I don’t receive many comments or questions to these blog posts, and with comments it’s difficult to tell how to respond. Like the comment? Comment on the comment?

And, really, no questions at all.

Not that comments or questions would be unwelcome, by any means.  I don’t write things of high controversy, though; I just write about experiences, trying to keep to a topic. Other blogs, other vlogs, they focus on tips, tricks, even the occasional lecture or rant. I try not to do that here; this venue is more like a documentation of my days, whether they bring me magic or mistakes I make. I think of blogging or blogging in the same way I think of memoir or fiction; writing to and reading from to know that we are not alone.

I save the ranting for social media, although, I wouldn’t always call it ranting. Oh, sure, if some idiot tries something stupid on a scooter I come unglued, but for the most part I am flummoxed by social media. Sometimes I shout-out to folks whose books and music and podcasts I love. Sometimes I comment on regular and recurrent posts (I’m thinking mostly of YouTube here, but this could also apply to any of the other platforms).

Rarely I get responses.

I find this silence a bit confusing. (Irony compounds pending the subject matter; I shouted out my adoration for a book about being alone recently and received silence from the author, which seemed too on the nose.) Are those who post the content looking for feedback? Some of them say that they do at the end of their content (“like us, share, send us a comment!” they say, all sparkles), and some of them ask questions at the end of their content and want to “hear from you guys about what you think.” Apparently I rarely think the right thing or say the right comment. Apparently asking questions of the poster is a big no-no, too.

Oh, I get it; trolls could try these things as assault by sarcasm. But other people seem to get ignored, too. If another blue-check verification responds, then, sure, there’s a response, but that’s more of a DM, amiright? I actually have no clue, since I would give my left arm to engage in a conversation about topics I’m passionate about like I used to on platforms. Maybe this fear of trolls has turned folks who post content into silent instigators instead of moderators, but this seems to turn every post of content into…an advertisement.

They don’t really mean, “let me know what you guys think.” They don’t really mean “comment.” It’s cool, distant person…I’ll just like it. I’m not sure how much even sharing has an effect on other people that I pass the content on to…in those cases someone usually likes what I share on LinkedIn, but not so much everything else.

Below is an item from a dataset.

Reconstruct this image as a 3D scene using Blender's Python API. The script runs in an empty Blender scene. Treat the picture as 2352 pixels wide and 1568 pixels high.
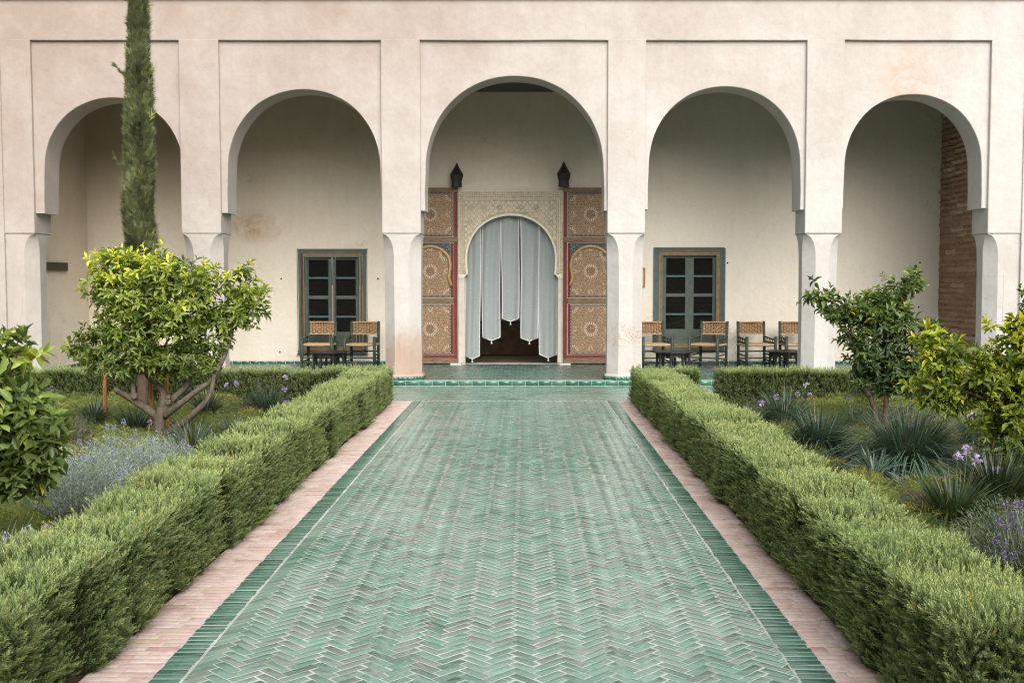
import bpy, math, random
import numpy as np
from mathutils import Vector, Matrix, noise as mnoise

random.seed(7)
RNG = np.random.default_rng(7)
SC = bpy.context.scene
COL = SC.collection
R = math.radians
PI = math.pi

# ------------------------------------------------------------------ camera
FPX, VPX, HORY = 2460.0, 1205.0, 648.0          # focal length, vanishing point, horizon (2352 px wide frame)
CAMH = 1.65
PITCH = math.atan((784 - HORY) / FPX)
cam = bpy.data.objects.new('camera', bpy.data.cameras.new('camera'))
COL.objects.link(cam)
cam.location = (0, 0, CAMH)
cam.rotation_euler = (PI / 2 - PITCH, 0, 0)
cam.data.sensor_width = 36.0
cam.data.lens = 36.0 * FPX / 2352
cam.data.shift_x = -(VPX - 1176) / 2352
cam.data.clip_end = 3000
SC.camera = cam

# ------------------------------------------------------------------ light
SUN_EL, SUN_AZ = R(37), R(164)                   # bright overcast, sun behind the camera to the right
SKY_STRENGTH, SUN_STRENGTH, EXPOSURE = 0.14, 1.4, 0.88
world = bpy.data.worlds.new('World')
SC.world = world
world.use_nodes = True
nt = world.node_tree
nt.nodes.clear()
sky = nt.nodes.new('ShaderNodeTexSky')
sky.sky_type = 'NISHITA'
sky.sun_disc = False
sky.sun_elevation = SUN_EL
sky.sun_rotation = SUN_AZ
sky.air_density = 1.0
sky.dust_density = 4.0
sky.ozone_density = 1.0
hs = nt.nodes.new('ShaderNodeHueSaturation')     # cloud cover greys the whole sky evenly
hs.inputs['Saturation'].default_value = 0.22
bg = nt.nodes.new('ShaderNodeBackground')
bg.inputs['Strength'].default_value = SKY_STRENGTH
wo = nt.nodes.new('ShaderNodeOutputWorld')
nt.links.new(sky.outputs[0], hs.inputs['Color'])
nt.links.new(hs.outputs[0], bg.inputs['Color'])
nt.links.new(bg.outputs[0], wo.inputs['Surface'])
sun = bpy.data.objects.new('sun', bpy.data.lights.new('sun', 'SUN'))
COL.objects.link(sun)
sun.data.energy = SUN_STRENGTH
sun.data.angle = R(60)
sun.data.color = (1.0, 0.95, 0.87)
sdir = Vector((math.sin(SUN_AZ) * math.cos(SUN_EL), math.cos(SUN_AZ) * math.cos(SUN_EL), math.sin(SUN_EL)))
sun.rotation_euler = sdir.to_track_quat('Z', 'Y').to_euler()
SC.view_settings.view_transform = 'Standard'
SC.view_settings.look = 'None'
SC.view_settings.exposure = EXPOSURE
SC.view_settings.gamma = 1.0
SC.view_settings.use_curve_mapping = False
SC.cycles.use_denoising = True
SC.cycles.denoising_prefilter = 'NONE'
SC.cycles.filter_width = 1.15
SC.cycles.max_bounces = 8
SC.cycles.transparent_max_bounces = 6

# ------------------------------------------------------------------ helpers
def at(px, py, Y):
    """World point at depth Y seen at a photo pixel (2352 x 1568 frame)."""
    dx, dy = (px - VPX) / FPX, (784 - py) / FPX
    d = (dx, math.cos(PITCH) + dy * math.sin(PITCH), -math.sin(PITCH) + dy * math.cos(PITCH))
    t = Y / d[1]
    return Vector((t * d[0], Y, CAMH + t * d[2]))

def ground(px, py, z=0.0):
    dx, dy = (px - VPX) / FPX, (784 - py) / FPX
    d = (dx, math.cos(PITCH) + dy * math.sin(PITCH), -math.sin(PITCH) + dy * math.cos(PITCH))
    t = (z - CAMH) / d[2]
    return Vector((t * d[0], t * d[1], z))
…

We’re back to the lack of social in social media.

I still “like” things, though; must be nice to see hundreds of thumbs up and hearts when you go back and check notifications, and I don’t mind that contribution. Maybe I’ll figure out the rest of the puzzle on my own. And when someone does respond? Well, that’s pure gold and completely treasured, without trying to take too much of the other person’s time, because I don’t want to pester.

Disappearing act, back into the top hat of the algorithm.